Across the Tasman last week another in the endless succession of reports into what's wrong with the financial services industry was published.
And the much-anticipated final Trowbridge 'Review of retail life insurance' didn't disappoint, recommending the now-standard range of sweeping, controversial reforms.
Primarily, Trowbridge, named after actuary John Trowbridge who conducted the review, proposes a complete overhaul of the life insurance commission system, which has been blamed for persistently-high 'churn' levels.
Churn - or the over-regular switching of client life policies by advisers in pursuit of higher commissions - is also a concern in New Zealand but has not yet reached task force phase.
But NZ regulators and government policy-makers will be reading the Trowbridge report closely.
Among other recommendations, Trowbridge proposes doing away with upfront life insurance commissions (the chief culprit in churn lore) and introducing a flat 20 per cent annual renewal payment.
In fact, the report doesn't quite remove the upfront incentive.
In lieu of upfront commissions, which in NZ can be above 200 per cent of annual premium, Trowbridge recommends an Initial Adviser Payment (IAP), capped at $1,200 per client (not per policy sold) that can be charged only once every five years.
The IAP, however, will apply only to clients with annual premiums below $2,000.
"Setting the IAP at $1,200 is intended to make a contribution to cost recovery for advisers while falling short of full cost recovery, which is variously estimated at between about $1,500 and $3,500 per client.
"It is aimed at delivering a balance between acknowledging the initial costs of advisers and eliminating any behavioural doubt as to whether the client's interests are being placed ahead of the adviser's own interests," the report says.
NZ life insurance industry consultant, Russell Hutchinson says while Trowbridge makes some fair points - and includes solid research - its focus on adviser remuneration overstates the problem.

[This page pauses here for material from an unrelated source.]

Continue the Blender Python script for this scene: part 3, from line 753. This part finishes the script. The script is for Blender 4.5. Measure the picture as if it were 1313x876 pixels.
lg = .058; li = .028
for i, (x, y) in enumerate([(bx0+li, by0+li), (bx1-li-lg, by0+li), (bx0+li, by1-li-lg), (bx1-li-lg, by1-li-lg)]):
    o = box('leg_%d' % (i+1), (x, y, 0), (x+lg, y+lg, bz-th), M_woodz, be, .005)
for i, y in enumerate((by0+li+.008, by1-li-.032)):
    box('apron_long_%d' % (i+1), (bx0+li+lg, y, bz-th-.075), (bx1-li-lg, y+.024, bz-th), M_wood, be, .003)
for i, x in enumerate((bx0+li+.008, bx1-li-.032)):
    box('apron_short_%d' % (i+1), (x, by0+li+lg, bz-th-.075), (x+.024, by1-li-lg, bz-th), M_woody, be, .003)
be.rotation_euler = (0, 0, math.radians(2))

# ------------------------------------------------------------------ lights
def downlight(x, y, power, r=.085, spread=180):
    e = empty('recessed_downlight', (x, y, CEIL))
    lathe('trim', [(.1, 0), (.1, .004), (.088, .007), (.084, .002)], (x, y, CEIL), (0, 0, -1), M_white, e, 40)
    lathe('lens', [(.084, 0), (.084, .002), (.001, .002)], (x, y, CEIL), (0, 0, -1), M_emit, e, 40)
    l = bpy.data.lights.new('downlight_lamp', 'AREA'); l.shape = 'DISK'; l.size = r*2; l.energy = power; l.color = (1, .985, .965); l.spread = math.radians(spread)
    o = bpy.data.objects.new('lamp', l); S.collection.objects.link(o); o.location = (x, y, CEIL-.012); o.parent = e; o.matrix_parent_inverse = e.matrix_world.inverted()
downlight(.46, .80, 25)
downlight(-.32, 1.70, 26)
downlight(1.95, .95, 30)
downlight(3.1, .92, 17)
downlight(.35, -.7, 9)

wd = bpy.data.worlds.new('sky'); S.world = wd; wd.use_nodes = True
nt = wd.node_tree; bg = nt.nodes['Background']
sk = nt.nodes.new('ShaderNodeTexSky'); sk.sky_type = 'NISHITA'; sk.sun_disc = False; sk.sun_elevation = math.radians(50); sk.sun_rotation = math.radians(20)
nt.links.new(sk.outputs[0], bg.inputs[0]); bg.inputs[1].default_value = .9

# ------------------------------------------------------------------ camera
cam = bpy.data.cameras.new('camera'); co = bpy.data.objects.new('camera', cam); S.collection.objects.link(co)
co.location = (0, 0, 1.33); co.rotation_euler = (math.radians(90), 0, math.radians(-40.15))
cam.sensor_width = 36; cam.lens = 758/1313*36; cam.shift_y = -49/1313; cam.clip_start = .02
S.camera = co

Hutchinson says commission rates undoubtedly influence churn "but it doesn't make a big a difference as you'd think".
"Commission isn't the dominant factor in insurance churn," he says.
"It's part of a long-run consumerist shift where people are replacing things more often - whether that's phones, or TVs or life insurance."
According to Hutchinson, while the Trowbridge report will be "sitting on the desk of just about everybody" concerned with New Zealand's life insurance industry it probably won't exert any undue influence on policy here.
But with the Financial Adviser Act up for review this year, the Trowbridge anti-churn agenda may sneak its way into the process.
"We think that the review of the Financial Advisers Act will be shaped by the presence or absence of a significant customer view point," Hutchison said in a recent report.
"A miss-selling scandal of some kind, coupled with a media focus, would bring the Trowbridge report into the review and make legislative change much more likely."